The World Today for October 01, 2021


Baby Steps


For the first time in history, Qatari voters will go to the polls to pick two-thirds of the Shura Council, the legislative body that advises the Persian Gulf nation’s leader, Emir Sheikh Tamim bin Hamad Al Thani. The emir will appoint the other third, Reuters reported.

“The principle in these elections (on Oct. 2) is the complete conviction that Qataris are equal in rights and duties,” Prime Minister Sheikh Khalid bin Khalifa bin Abdul Aziz Al Thani told Al Jazeera, an international news agency that the Qatari government funds.

The natural gas-rich emirate is hardly engaging in actual democracy, however. The Shura Council can propose laws, fire ministers and approve the annual budget but the emir can veto its decisions. Analysts told Deutsche Welle that the council could improve policy on economic and social issues but foreign policy and defense issues would likely be unaffected.

Freedom House rated Qatar as “not free” last year, noting that while Qataris are among the wealthiest in the world, many residents of the emirate are impoverished.

As the Kuwait Times explained, political parties are banned, stirring up strife between groups is illegal, the Interior Ministry reserves the right to strike candidates off the ballot and voters have to be the descendants of Qataris who were citizens before 1930. Anyone naturalized after then or their descendants are ineligible to vote.

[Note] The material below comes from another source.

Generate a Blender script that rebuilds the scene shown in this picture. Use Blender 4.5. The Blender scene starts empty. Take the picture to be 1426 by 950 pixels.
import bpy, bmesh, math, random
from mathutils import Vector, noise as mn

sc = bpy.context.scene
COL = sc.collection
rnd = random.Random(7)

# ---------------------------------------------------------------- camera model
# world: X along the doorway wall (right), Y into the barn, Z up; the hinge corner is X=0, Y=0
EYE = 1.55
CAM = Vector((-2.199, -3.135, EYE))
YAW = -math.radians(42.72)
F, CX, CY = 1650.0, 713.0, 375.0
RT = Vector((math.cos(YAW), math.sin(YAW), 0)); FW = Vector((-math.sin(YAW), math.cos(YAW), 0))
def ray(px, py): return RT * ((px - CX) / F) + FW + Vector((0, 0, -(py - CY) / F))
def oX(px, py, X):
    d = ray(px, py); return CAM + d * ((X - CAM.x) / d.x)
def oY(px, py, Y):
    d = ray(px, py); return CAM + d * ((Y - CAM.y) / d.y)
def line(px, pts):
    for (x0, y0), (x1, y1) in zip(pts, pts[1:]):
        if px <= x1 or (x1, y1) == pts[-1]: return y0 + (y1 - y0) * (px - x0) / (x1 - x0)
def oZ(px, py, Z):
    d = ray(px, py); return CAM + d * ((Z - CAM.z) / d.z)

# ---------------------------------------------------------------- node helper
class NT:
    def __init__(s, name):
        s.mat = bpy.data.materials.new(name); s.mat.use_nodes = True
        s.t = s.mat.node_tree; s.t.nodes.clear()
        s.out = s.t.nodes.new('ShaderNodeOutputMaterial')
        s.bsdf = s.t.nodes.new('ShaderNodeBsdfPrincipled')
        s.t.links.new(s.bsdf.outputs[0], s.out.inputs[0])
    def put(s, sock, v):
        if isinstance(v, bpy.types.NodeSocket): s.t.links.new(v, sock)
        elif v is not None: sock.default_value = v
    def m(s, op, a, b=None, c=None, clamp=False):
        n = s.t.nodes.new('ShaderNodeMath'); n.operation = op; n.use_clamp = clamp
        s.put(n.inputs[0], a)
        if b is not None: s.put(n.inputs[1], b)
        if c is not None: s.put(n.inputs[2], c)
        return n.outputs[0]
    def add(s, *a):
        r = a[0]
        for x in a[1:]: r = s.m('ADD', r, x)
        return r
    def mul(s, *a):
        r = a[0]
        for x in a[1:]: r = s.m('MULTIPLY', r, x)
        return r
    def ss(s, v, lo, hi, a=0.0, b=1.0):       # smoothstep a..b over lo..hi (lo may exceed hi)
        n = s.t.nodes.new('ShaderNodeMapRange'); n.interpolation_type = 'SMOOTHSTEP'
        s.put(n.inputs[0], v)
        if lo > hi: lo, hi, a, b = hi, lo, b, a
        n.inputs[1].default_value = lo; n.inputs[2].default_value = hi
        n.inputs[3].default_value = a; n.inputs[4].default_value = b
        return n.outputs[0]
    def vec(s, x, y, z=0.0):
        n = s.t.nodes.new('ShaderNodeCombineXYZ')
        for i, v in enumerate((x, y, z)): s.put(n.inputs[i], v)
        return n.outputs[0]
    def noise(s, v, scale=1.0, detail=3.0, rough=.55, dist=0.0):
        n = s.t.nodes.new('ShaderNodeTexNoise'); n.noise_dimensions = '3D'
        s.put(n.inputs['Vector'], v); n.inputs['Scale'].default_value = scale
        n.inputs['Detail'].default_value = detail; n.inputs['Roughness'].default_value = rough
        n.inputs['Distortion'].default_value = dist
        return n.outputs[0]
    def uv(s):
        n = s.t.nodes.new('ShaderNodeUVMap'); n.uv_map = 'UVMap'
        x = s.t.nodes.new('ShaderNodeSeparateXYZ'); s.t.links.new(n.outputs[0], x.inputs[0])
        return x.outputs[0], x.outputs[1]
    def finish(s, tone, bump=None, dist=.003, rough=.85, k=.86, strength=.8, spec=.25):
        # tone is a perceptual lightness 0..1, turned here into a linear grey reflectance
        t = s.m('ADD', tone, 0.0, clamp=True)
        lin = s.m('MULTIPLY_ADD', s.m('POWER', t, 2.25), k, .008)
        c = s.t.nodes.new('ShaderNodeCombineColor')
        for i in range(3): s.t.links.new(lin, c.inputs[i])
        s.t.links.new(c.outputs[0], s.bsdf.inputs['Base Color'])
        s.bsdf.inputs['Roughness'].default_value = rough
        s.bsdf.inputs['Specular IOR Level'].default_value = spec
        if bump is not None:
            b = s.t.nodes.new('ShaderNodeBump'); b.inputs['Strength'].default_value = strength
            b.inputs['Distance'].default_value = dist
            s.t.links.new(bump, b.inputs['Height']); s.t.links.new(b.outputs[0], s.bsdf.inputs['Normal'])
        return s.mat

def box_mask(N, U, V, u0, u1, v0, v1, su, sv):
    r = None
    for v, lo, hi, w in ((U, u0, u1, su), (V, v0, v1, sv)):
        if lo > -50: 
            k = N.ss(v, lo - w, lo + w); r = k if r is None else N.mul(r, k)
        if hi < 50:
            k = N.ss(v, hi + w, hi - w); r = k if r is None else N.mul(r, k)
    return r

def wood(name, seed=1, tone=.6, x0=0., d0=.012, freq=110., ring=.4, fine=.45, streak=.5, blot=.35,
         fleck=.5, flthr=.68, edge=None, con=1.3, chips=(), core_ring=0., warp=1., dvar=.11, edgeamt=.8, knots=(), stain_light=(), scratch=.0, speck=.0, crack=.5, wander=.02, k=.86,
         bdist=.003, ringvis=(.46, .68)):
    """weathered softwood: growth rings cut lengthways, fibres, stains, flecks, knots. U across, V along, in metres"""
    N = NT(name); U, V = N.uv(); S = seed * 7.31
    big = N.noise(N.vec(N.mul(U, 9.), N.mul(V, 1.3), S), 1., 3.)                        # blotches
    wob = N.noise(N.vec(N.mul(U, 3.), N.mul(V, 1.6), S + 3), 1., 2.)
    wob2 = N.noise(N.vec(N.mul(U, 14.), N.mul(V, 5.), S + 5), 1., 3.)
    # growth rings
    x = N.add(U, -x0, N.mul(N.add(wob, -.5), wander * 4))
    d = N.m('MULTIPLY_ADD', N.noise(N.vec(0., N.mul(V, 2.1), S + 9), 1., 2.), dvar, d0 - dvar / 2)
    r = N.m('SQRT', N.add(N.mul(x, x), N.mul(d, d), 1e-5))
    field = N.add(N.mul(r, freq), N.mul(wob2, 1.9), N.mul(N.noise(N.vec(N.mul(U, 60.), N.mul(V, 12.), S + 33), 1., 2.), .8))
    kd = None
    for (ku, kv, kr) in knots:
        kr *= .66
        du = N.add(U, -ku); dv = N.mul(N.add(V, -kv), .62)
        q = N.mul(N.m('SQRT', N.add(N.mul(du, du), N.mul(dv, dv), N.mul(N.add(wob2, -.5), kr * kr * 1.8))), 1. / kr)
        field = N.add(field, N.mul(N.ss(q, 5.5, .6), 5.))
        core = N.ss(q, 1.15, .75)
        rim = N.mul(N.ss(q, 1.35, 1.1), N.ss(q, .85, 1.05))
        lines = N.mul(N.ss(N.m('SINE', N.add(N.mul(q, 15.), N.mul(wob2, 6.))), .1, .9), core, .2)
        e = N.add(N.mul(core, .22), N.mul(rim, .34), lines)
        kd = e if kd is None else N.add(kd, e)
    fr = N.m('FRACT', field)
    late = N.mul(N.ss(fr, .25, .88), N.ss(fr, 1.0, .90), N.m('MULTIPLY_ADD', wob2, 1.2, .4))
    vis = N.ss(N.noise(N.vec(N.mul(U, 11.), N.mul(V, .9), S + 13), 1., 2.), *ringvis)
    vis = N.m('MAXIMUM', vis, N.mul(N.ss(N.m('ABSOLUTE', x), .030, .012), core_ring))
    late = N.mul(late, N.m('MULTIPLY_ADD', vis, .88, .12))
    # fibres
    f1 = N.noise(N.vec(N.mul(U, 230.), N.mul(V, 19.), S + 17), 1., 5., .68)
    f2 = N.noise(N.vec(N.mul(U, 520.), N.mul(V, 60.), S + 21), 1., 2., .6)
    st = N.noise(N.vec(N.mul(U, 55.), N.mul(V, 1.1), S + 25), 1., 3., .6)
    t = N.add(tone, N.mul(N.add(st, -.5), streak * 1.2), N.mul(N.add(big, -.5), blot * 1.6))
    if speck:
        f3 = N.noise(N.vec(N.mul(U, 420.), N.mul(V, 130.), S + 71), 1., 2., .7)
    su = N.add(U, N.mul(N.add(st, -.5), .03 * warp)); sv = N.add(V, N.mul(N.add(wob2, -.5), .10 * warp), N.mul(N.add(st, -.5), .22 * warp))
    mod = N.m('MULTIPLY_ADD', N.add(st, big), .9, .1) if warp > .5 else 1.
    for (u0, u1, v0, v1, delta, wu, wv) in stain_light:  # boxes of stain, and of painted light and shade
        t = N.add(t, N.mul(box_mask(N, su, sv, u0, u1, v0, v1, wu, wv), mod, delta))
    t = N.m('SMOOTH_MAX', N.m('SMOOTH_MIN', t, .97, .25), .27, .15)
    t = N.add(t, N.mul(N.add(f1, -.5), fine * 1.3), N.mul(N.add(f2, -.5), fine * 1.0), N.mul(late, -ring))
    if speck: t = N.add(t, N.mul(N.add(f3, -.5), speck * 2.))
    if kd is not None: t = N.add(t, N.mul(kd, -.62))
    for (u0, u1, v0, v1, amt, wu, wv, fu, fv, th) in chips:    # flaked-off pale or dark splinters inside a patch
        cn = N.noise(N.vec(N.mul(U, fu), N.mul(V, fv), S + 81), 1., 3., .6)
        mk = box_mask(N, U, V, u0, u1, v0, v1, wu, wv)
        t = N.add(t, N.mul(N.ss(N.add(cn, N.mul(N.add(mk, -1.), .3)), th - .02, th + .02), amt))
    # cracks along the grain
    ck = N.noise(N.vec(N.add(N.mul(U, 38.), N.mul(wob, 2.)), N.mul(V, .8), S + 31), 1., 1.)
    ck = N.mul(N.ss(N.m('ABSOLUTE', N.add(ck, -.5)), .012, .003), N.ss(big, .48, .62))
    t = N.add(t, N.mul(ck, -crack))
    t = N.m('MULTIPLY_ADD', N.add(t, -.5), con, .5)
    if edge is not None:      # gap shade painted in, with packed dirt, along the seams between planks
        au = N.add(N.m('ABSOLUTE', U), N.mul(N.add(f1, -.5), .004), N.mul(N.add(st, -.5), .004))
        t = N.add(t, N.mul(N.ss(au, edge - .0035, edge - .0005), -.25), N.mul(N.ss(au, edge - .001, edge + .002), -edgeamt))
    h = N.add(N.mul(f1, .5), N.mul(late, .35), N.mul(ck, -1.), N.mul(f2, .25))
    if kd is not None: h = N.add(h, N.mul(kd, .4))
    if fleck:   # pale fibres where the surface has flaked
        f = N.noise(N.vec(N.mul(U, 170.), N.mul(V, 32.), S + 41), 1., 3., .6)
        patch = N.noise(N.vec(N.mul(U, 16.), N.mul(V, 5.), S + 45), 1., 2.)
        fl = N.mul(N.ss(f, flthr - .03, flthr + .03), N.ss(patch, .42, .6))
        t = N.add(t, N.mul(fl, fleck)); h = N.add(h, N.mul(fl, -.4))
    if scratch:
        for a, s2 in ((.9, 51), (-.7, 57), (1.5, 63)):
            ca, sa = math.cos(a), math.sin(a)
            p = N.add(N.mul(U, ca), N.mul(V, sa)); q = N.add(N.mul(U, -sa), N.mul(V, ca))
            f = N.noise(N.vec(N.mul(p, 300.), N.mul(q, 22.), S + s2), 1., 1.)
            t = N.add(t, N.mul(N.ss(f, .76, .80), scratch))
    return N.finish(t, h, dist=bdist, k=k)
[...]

As a result, while Qatar should be celebrating the elections as a milestone, the strict, bizarre rules will tarnish them, argued Human Rights Watch.

Members of the Al-Murra tribe, a Bedouin group excluded from voting, have staged protests demanding the franchise. A global network of non-governmental organizations, Ifex, wrote that security forces broke up the protests, “stormed” the homes of tribe members and arrested dozens.

Activists have called for the international community to punish Qatar for its human rights violations by threatening to ban their athletes from participating in the 2022 FIFA World Cup scheduled to take place in the country, according to the Jerusalem Post.

At present, Qatar is flush with revenue due to skyrocketing gas prices, wrote Reuters. As Llewellyn King argued in Forbes, the emirate has used its carbon riches to expand its diplomatic heft worldwide. The US and Taliban conducted peace negotiations in Qatar. The country has accepted many Afghan refugees while the emir has advocated for engagement with the Taliban.

The Shura Council election is a baby step toward giving ordinary Qataris a sense of the rights they enjoy and the duties they’re expected to discharge. Many more steps are necessary.